Violent encounters: The multitude of head shots delivered by the agent’s guns leads to an assortment of blood-spray patterns across various backdrops. It’s truly for the mature player, especially when topped off by the already mentioned interrogation option.
Also, a “Chris Rock concert” level of profanity rings out nearly every time Sam is spotted by thugs, making killing a requirement to shut up the morons.
Players themselves will curse a blue streak at the difficultly level as it takes a combination of strategy, covert tactics, intelligence amid chaos and luck to survive.
Multiplayer: A special co-op campaign finds a pair of players controlling two opposing agents (Archer and Kestrel) and working together (either online or via split screen) to stop the sale of advanced EMP weapons on the black market. Additionally, the players can take part in four types of challenges not following the story, including Hunter (clearing a map of foes) and Face-Off (spy versus spy).
Read all about it: Gamers purchasing the collector’s edition of the game get a PDF of the digital comic book Digging in the Ashes, which acts as a prequel to the action. It also is available on a page deep in the Splinter Cell Conviction website (www.splintercell.com/usbfile).
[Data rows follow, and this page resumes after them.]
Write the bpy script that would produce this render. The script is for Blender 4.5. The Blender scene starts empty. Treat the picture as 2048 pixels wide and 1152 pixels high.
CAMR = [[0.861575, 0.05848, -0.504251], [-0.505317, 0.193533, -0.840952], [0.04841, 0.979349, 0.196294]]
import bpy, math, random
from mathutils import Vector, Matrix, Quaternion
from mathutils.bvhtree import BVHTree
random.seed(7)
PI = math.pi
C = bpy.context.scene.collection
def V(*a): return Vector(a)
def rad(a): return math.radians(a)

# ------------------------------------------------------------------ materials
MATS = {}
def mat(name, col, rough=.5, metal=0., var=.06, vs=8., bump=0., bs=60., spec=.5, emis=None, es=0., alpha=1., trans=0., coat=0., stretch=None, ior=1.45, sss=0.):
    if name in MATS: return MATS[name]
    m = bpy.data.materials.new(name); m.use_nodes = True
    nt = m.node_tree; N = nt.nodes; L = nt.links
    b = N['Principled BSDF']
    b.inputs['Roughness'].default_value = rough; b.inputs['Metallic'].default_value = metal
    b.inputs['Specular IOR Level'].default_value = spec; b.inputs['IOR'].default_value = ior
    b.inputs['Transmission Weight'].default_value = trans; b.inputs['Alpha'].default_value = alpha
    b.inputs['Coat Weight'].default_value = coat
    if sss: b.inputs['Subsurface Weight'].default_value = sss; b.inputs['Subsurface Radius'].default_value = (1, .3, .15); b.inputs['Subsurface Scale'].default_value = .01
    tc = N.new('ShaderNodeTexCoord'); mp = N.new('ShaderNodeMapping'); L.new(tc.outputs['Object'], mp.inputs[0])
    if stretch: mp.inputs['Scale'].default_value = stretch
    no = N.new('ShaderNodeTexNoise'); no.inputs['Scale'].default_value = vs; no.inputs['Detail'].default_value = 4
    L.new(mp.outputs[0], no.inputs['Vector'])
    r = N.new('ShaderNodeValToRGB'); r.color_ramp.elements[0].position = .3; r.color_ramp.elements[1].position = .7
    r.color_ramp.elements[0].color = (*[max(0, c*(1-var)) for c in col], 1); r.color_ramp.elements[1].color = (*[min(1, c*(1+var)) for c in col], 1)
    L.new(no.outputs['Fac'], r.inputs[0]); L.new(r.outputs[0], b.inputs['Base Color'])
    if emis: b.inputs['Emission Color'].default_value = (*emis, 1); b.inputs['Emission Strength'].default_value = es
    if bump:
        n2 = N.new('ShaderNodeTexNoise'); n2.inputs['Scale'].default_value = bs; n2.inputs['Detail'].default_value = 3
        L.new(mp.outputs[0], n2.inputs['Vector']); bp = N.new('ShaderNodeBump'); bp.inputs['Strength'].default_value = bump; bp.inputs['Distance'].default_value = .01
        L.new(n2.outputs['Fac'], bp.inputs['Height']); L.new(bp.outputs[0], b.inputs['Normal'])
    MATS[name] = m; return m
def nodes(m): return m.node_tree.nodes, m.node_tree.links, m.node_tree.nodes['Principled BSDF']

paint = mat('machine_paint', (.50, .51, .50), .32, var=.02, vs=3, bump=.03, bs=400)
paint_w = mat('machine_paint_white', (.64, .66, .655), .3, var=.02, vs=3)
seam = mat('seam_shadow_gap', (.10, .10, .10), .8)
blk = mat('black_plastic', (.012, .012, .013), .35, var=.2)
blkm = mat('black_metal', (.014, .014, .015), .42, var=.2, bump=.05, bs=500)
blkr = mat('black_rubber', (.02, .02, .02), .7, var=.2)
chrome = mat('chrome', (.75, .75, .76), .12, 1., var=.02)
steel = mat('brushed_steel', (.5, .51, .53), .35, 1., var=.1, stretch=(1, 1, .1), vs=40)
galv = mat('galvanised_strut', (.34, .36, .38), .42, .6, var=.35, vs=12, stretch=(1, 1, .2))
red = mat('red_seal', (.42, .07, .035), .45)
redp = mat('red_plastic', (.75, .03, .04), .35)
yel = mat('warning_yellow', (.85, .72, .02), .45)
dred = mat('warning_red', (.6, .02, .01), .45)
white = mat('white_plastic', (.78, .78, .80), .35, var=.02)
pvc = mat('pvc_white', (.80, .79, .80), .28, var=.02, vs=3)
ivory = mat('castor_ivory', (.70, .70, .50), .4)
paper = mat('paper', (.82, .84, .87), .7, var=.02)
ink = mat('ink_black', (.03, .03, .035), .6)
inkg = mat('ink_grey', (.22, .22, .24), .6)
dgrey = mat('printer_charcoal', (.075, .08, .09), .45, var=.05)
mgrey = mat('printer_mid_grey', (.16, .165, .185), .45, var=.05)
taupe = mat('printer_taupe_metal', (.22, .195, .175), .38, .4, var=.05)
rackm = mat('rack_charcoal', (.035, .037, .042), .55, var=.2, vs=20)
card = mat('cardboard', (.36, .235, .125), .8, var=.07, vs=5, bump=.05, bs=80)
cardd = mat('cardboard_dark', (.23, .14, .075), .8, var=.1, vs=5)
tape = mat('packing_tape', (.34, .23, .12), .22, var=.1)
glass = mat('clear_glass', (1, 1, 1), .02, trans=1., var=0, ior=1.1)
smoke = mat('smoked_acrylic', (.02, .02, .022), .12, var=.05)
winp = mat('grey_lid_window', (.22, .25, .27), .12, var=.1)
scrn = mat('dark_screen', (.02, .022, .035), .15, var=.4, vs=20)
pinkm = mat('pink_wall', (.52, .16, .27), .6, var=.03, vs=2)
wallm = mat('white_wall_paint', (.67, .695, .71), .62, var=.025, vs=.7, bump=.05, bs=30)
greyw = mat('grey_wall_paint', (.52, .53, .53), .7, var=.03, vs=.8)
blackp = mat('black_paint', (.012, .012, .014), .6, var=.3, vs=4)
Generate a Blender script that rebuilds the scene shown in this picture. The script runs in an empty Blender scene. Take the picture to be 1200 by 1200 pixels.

Pixel-popping scale: 8.0 out of 10. If the game had come out six months ago, the score would be higher. However, incredible movielike visuals from recent titles (Final Fantasy XIII, God of War III and Heavy Rain, to name a few) take a bit of the cinematic steam out of the latest Splinter Cell. Its ode to the Hollywood action film is apparent, complete with decent cut scenes, near seamless game play and a suspenseful flow of the story, but I still felt stuck in the collision-detecting world of a video game.
What’s it worth? Splinter Cell: Conviction should satisfy fans of the franchise, especially those willing to co-op it. When compared with other recent third-person-style shooters, not limited to the Assassin’s Creed 2, Army of Two: The 40th Day and Just Cause 2, it’s certainly worth a rental.